En 1972, Pyongyang inauguró su primera línea de metro decorada con frescos
sobre las hazañas de Kim Il-sung. Y hasta 1990 se levantaron las mayores obras.
Una pista de patinaje cubierta plagia la catedral que Oscar Niemeyer levantó en
Brasilia, y el restaurante Los Manantiales, que Félix Candela firmó en
Xochimilco (México), renació en el estadio Primero de Mayo de Pyongyang. Las
grandes obras tejieron una ciudad monumental en la que los ciudadanos se morían
de hambre. “El problema alimentario está llevando a la anarquía”, declaró el
propio Kim Jong-il en la universidad que lleva el nombre de su padre en
diciembre de 1996. Y la periodista Barbara Demick lo corrobora: en el mercado
de Chongjin, las mujeres jóvenes organizaron manifestaciones cuando les
prohibieron vender: “Dadnos comida o dejadnos comerciar”. La anarquía que temía
Kim Jong-il tiene que ver con la información, con el creciente número de
norcoreanos que logran atravesar el río Tumen –que separa el país de China– y
con la multiplicación del número de personas que logran la ciudadanía
surcoreana (de 71, en 1998, a 3.000 anuales, hoy). Pero, como constató el
líder, la fuerza para desobedecer aumenta con el hambre.
Los informadores infiltrados en los bloques de viviendas y los vigilantes
que pueden entrar en los pisos por la noche –para comprobar que nadie duerme
fuera de su casa– siguen trabajando. Pero el hambre ha hecho que algunos
vigilantes hagan la vista gorda y compren en el mercado negro el arroz que la ayuda
internacional envía a Corea del Norte y monopolizan unos pocos. Ver
morir a la mitad de los niños de desnutrición ha dado rabia y energía a muchos
ciudadanos.
En 1989, mientras caía el muro de Berlín continuaban las obras en
Pyongyang. Kim Jong-il hizo embalsamar el cuerpo de su padre cuando este murió
en 1994, y sustituyó el calendario gregoriano por el nuevo Juche, que empieza a
contar en 1912, año del nacimiento del Gran Líder, convertido en presidente
eterno. Tras tres años de luto oficial, fue designado secretario del partido en
1997. Del Gran Líder al Querido Dirigente, y de este al Brillante Camarada, en
la tercera generación de la dinastía Kim, el país que arrasó la guerra es hoy
un escenario de aparente ciencia ficción. Con grandes avenidas desiertas,
monumentales construcciones de hormigón y hoteles de lujo que nadie ocupa tiene
el mayor número de monumentos por habitante que cualquier ciudad del globo. En
las agencias de viajes de Corea del Sur anuncian el destino con una frase
reveladora “Pyongyang, visítelo mientras dura”. Si va a ser el turismo la
fuente de ingresos, la bomba de relojería está en marcha.
La separación entre
Norte y Sur sigue siendo un drama en Corea. Miles de familias
quedaron incomunicadas en 1953. Algunos norcoreanos refugiados en el Sur
atestiguan que Kim Il-sung gozó de mucha popularidad. El efecto del
adoctrinamiento desde la cuna ayudó a forjar una sociedad fiel, pero la
tremenda hambruna de los noventa minó la legitimidad de sus sucesores. Con
todo, Roger Mateos y Jelena Prokopljevic creen que la construcción continúa
porque “el régimen la considera fundamental para legitimarse ante sus
ciudadanos y proyectarse al exterior como gran potencia”. Es evidente que deja
de invertirse en otras áreas para destinar recursos a la arquitectura, pero las
inversiones no son inocentes. Fue la compañía egipcia Orascom la que puso el
dinero para terminar la fachada del abandonado rascacielos del hotel Ryugyong.

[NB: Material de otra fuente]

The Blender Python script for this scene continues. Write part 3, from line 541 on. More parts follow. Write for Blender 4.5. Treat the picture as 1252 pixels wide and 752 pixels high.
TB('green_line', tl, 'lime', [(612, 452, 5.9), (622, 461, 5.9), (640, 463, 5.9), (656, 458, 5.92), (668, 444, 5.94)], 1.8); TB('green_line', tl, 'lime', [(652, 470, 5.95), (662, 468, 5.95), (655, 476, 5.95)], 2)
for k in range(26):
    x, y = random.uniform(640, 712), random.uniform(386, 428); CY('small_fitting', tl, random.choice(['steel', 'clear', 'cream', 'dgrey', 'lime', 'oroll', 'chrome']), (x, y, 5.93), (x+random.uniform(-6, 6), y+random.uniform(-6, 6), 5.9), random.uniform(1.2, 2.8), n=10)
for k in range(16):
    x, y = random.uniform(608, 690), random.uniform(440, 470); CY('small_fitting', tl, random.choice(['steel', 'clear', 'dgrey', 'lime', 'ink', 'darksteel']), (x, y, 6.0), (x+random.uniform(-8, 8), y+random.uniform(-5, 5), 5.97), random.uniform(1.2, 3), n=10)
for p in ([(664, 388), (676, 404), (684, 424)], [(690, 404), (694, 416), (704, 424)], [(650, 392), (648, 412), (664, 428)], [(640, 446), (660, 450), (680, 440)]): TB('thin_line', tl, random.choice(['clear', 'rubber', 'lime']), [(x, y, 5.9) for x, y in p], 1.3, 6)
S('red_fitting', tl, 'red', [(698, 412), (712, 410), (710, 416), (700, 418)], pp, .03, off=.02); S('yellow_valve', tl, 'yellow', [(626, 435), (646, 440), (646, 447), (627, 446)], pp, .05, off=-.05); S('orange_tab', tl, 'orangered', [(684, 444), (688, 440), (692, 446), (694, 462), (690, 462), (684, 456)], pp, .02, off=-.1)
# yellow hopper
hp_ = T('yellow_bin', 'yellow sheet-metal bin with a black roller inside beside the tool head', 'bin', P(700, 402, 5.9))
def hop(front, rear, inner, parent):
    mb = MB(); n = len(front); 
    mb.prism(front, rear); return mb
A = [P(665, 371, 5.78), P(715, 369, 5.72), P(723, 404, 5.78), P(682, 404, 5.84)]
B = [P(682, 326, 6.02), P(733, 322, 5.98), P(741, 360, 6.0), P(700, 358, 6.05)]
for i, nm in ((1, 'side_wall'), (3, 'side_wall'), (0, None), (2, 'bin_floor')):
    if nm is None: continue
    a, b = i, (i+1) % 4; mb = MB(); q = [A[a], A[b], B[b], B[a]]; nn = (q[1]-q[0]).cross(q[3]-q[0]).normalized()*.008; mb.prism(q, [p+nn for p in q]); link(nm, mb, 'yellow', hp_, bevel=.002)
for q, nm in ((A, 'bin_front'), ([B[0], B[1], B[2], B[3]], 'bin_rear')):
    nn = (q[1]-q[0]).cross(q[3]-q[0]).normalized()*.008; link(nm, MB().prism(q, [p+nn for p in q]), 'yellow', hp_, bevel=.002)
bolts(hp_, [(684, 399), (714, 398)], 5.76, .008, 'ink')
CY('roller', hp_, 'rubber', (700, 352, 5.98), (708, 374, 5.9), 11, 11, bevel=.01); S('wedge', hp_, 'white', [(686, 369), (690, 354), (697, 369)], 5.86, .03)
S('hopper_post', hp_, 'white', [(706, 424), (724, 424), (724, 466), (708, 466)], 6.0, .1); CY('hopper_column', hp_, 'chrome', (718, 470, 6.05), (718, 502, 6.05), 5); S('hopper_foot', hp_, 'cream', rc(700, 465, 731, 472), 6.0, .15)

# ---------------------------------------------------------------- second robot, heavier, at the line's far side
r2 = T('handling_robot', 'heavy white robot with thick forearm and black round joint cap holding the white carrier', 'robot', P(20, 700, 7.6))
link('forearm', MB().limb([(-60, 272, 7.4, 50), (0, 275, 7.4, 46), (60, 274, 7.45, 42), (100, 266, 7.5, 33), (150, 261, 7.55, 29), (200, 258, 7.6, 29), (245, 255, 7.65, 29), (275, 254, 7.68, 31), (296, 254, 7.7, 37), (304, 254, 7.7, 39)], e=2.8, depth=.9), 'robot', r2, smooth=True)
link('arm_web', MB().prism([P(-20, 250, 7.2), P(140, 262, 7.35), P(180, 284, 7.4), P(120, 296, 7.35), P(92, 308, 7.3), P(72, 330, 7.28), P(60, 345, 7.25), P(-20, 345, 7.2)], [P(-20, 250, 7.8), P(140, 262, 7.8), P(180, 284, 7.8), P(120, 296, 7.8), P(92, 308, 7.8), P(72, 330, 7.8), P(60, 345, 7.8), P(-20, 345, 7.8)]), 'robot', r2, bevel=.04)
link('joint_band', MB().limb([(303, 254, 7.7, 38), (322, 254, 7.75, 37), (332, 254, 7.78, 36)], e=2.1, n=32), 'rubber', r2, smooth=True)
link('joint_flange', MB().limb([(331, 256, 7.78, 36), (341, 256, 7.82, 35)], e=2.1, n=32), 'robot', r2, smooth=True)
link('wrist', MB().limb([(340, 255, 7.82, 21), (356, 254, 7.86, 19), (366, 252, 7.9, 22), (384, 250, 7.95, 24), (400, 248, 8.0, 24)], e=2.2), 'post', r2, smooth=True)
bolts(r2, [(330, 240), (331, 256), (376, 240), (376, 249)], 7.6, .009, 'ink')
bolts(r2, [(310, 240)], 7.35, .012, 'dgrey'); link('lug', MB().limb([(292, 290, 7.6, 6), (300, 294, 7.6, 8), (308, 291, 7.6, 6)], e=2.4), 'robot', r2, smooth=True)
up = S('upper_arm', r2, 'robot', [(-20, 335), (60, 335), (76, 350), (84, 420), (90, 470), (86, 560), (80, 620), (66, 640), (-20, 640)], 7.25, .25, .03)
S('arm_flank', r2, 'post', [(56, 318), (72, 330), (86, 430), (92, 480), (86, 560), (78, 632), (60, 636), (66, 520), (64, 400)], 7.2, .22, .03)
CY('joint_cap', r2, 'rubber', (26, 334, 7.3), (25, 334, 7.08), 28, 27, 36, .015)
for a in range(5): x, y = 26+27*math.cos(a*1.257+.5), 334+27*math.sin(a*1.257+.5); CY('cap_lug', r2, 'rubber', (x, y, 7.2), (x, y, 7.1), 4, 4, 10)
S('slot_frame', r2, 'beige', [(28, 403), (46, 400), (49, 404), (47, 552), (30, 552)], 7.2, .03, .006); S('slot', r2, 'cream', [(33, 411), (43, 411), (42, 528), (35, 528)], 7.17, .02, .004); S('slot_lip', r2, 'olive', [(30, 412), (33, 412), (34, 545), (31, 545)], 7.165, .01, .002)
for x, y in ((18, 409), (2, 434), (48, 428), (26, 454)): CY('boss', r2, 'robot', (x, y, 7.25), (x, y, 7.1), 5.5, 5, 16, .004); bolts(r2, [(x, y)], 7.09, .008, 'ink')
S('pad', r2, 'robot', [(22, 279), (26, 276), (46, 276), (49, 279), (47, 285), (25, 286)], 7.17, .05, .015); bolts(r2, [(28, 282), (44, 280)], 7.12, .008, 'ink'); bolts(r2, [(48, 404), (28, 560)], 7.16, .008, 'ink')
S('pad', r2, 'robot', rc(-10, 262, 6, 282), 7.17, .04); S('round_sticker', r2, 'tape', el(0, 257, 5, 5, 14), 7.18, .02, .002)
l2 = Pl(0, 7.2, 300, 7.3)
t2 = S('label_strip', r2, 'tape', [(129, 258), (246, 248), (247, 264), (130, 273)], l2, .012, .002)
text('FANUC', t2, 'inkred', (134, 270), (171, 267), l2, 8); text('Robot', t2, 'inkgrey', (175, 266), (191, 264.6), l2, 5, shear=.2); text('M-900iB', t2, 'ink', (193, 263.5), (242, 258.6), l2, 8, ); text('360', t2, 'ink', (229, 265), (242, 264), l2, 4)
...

Hoy es la adjudicataria de la primera red de telefonía móvil en Corea del
Norte.
Kim Il-sung, el fundador, repetía una triple promesa:
sopa de arroz y carne, ropa de seda y casas con cubiertas de tejas. No hay
carne, ni seda, ni tejas. Y durante una década no hubo ni siquiera arroz.
Generaciones criadas con la duda y la memoria de esa hambruna podrían cambiar
las cosas. La propia arquitectura revela cambios. El palacio Kumsusan, un
portento de mármoles y columnas para impresionar a los dignatarios extranjeros
donde trabajaba Kim Il-sung, es hoy su mausoleo.